Figure 5: Visual representation in the form of equity curves of +S performance with positive alternate momentum rule only, for all five lookback windows

Table 4: Standard performance and risk metrics reported for the strategy performed, depicted in Figure 5

Following, we use shorting the spread -S when the current month’s value is under the simple moving average of a defined lookback period:

Figure 6: Visual representation in the form of equity curves of –S performance with the negative alternate momentum rule only, for all five lookback windows

Table 5: Standard performance and risk metrics reported for the strategy performed, depicted in Figure 6

Same as in the last case, for the alternate strategy, we also couple both standalone legs to always decide on one outcome, and get a complete view of how the spread collectively performs with a simple moving average under both classifications:

Figure 7: Cumulative equity curves for Strategy B across SMA windows (3, 6, 12, 24, 36 months), 1970-2025.

Table 6: Performance Statistics for Strategy B (Fig. 7): Annualized Return, Volatility, Maximum Drawdown, Sharpe, and Calmar Ratios for each USD SMA window.

Discussion of Trend-Conditioned Results: Robustness Analysis for Performance of a Trend-Regime Filter

The empirical results also provide conditional validation of the posited hypothesis H. The strategy exhibits pronounced episodic performance characteristics, driven by the asymmetric efficacy of its conditional legs. The short EFA/long SPY leg, activated by a negative signal from the conditioning variable, generated significant alpha almost exclusively during two discrete periods: a sustained flat performance in the conditioning variable from 2003 to 2008 and a briefer downtrend episode in the late 1980s. Excluding these epochs, the strategy’s signal was predominantly oriented toward this, long US/short ex-US leg. This dominant leg has been the primary contributor to aggregate strategy returns, particularly since the mid-1990s—a period coinciding with a protracted secular appreciation in the conditioning series.

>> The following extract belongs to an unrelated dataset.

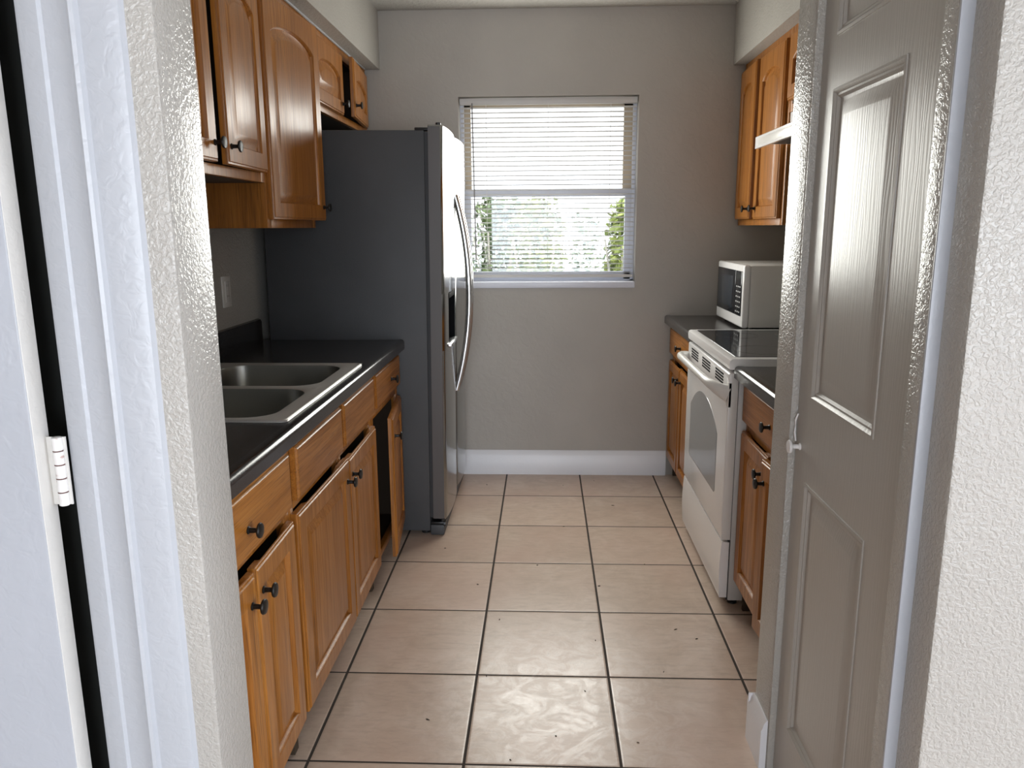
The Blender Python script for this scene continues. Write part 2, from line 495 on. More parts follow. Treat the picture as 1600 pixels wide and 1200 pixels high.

Consistent with the momentum-based strategy, the most robust risk-adjusted performance is associated with intermediate-to-long trend identification windows (12–36 months). These horizons appear optimally calibrated to attenuate high-frequency noise inherent in the conditioning series, thereby isolating more persistent and economically meaningful regime shifts. The strategy’s attenuated performance in the recent sample period suggests a potential decoupling or structural breakdown in the historical relationship between the conditioning variable and the equity spread’s relative performance.

Concluding Summary and Implications

This study constructs and validates a parsimonious, fully systematic framework for dynamic allocation between US and EAFE equities. By extending the analysis to a 56-year sample, we demonstrate that the profitability of both spread momentum and trend-regime conditioning is non-stationary but economically significant over complete financial cycles.

The key empirical implication is that a dynamic long-short overlay, conditional on intermediate-horizon momentum or trend signals, yields a significant positive payoff that is largely orthogonal to static equity-market betas. The optimal implementation appears to be a signal approach that is either a binary confirmation of the momentum trend direction (12-24 months) on the spread itself, or an intermediate-term simple moving average filter (12-36 months SMA). Challenge is to mitigate whipsaws during choppy, trend-less periods while maintaining exposure to major secular moves.

Future research might focus on: 1) Integrating a volatility-adjustment mechanism to scale exposure during high-stress periods, 2) Developing a coherent, backtestable proxy for Emerging Markets to extend the framework, and 3) Decomposing the signals’ alpha into currency, multiple expansion, and earnings growth components to refine the underlying economic hypothesis.

In conclusion, the evidence presented strongly suggests that the relative performance of US versus international equities is predictable within a regime-switching framework, providing a rigorous, systematic basis for active asset allocation in an increasingly multipolar financial world.